Allah'ı şimdi gördüm.
Ağlıyordu, iki gözü iki çeşme.
Elinde fener
Diyojen’i arıyordu
Cahit Irgat.

Allah iki gözü iki çeşme Diyojen'i ararken, Diyojen gündüz vakti elinde fener Atina sokaklarında dolaşıp adam arıyordu adam.

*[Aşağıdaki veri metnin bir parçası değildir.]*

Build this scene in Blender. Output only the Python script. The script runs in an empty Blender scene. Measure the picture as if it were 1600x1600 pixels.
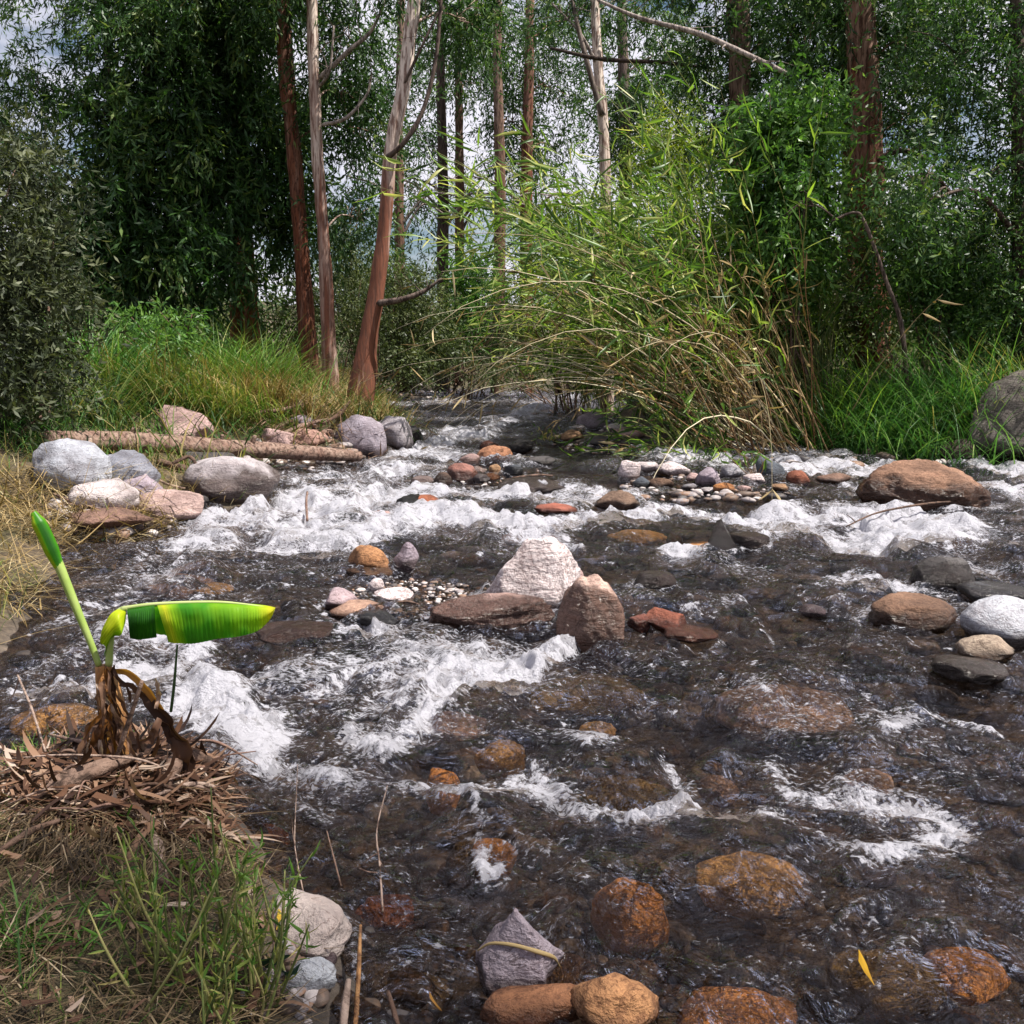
import bpy, bmesh, math
import numpy as np
R = np.random.default_rng
F, PITCH, CAM = 1537.0, math.atan(240.0 / 1537.0), np.array([0.0, 0.0, 1.7])
SLOPE = 0.012                                  # fall of the river towards the viewer
CP, SP = math.cos(PITCH), math.sin(PITCH)
COL = bpy.context.scene.collection
PI = math.pi

# ---------------------------------------------------------------- numeric helpers
def _hash(ix, iy, iz, seed):
    h = (ix.astype(np.uint32) * np.uint32(374761393) + iy.astype(np.uint32) * np.uint32(668265263)
         + iz.astype(np.uint32) * np.uint32(2147483647) + np.uint32((seed * 974711 + 12345) & 0xffffffff))
    h = (h ^ (h >> np.uint32(13))) * np.uint32(1274126177)
    h = (h ^ (h >> np.uint32(16))) * np.uint32(2246822519)
    h = h ^ (h >> np.uint32(15))
    return h.astype(np.float32) * np.float32(2.0 / 4294967295.0) - np.float32(1.0)

def vnoise(P, seed=0):
    P = np.asarray(P, np.float32)
    f0 = np.floor(P); t = P - f0
    i = f0.astype(np.int64) & 0xffffffff
    i1 = (i + 1) & 0xffffffff
    t = t * t * t * (t * (t * 6 - 15) + 10)
    x, y, z = t[:, 0], t[:, 1], t[:, 2]
    def lx(a, b): return a + (b - a) * x
    def c(xx, yy, zz): return _hash(xx, yy, zz, seed)
    X0, X1, Y0, Y1, Z0, Z1 = i[:, 0], i1[:, 0], i[:, 1], i1[:, 1], i[:, 2], i1[:, 2]
    a = lx(c(X0, Y0, Z0), c(X1, Y0, Z0)); b = lx(c(X0, Y1, Z0), c(X1, Y1, Z0))
    d = lx(c(X0, Y0, Z1), c(X1, Y0, Z1)); e = lx(c(X0, Y1, Z1), c(X1, Y1, Z1))
    a = a + (b - a) * y; d = d + (e - d) * y
    return a + (d - a) * z

def fbm(P, octaves=4, seed=0, gain=0.5, lac=2.03):
    P = np.asarray(P, np.float32); s = 0.0; a = 1.0; n = 0.0
    for k in range(octaves):
        s = s + a * vnoise(P * np.float32(lac ** k) + np.float32(k * 17.3), seed + k * 31); n += a; a *= gain
    return s / n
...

Büyük İskender şehri gezerken fıçı içinde yaşayan Diyojen’e rastlar. Şehir halkı yerlere kadar eğilip İskender’e saygıda kusur etmeyip yalakalık yarışına girmişken, Diyojen hiç istifini bozmadan yaşadığı fıçının önüne uzanmış güneşlenmektedir. Büyük İskender bu duruma çok kızar. Adam haklı. Koskoca İskender’e Diyojen, İskender kebabına bakar gibi bakmakta. İskender, “Görmüyor musun? Bütün şehir halkı beni görünce yerlere yatıp, birbirleriyle yalakalık yarışına girmişler. Sen herhalde beni tanımıyorsun” der. 
Diyojen: “Tanıyorum sizi. Hem de çok iyi tanıyorum.” 
Büyük İskender: “O halde ben kimim?”
Diyojen: “Sen benim esirimin, esirisin.”
İskender bu sözler karşısında şoke olur. Kızar köpürür: “Sen ne demek istiyorsun?” diye sorar. 
Diyojen: “Sen toprak için, para için, altın için adam öldürüyorsun. İnsan kanı içiyorsun. Bunlar benim değer vermediğim şeyler. Hepsi benim kölem. Sen benim köleme köle olmuşsun. Peki kim ayağa kalkacak?”
İskender bu sözler karşısında ne diyeceğini bilemez Bir an şaşkınlık yaşar. Şaşkınlığı geçince, “Dile benden ne dilersen” deyince:
Diyojen: “Güneşimi engelliyorsun. Gölge etme, başka bir şey istemem” der.

Almış eline mikrofonu milletvekili, “Bugün Türkiye’de Allahu Teala’nın bütün vasıflarını üzerinde toplayan bir lider var.”
Adam adeta liderine tapınıyor. Yalakalığın bu kadar sınır tanımayanını nasıl tanımlamalı bilmem ki? Varın tamamını siz yapın. 
“Hiçbir şey olmasa da kesin bir şey oldu” diyerek 31 Mart yerel seçimlerine damga vuran Sayın Milletvekili, “Oylarımızla Tayyip Bey’e destek verdiğimiz için sevap hanelerimize yazılmaya devam ediliyor” 

Pes be birader. Adam sanki Rakip ile Atid (sağ ve sol omzundaki melekler. Sağdaki sevap, soldaki günah yazar) ile içli dışlı dost olmuş. Neyin sevap neyin günah yazıldığı adama anlık bildiriliyor. Diyecek bir şey bulamıyorum. Allah akıl versin. 

Gücü elinde tutanların önünde menfaat için takla atan yalakaları gördükçe Diyojenler’e, Sokrat’lara, Hallacı Mansur’lara, Şeyh Bedrettin’lere, Deniz’lere olan saygım her gün artıyor. Çünkü onlar hiçbir muktedirden af dilemeden idam sehpalarına dimdik yürüdüler.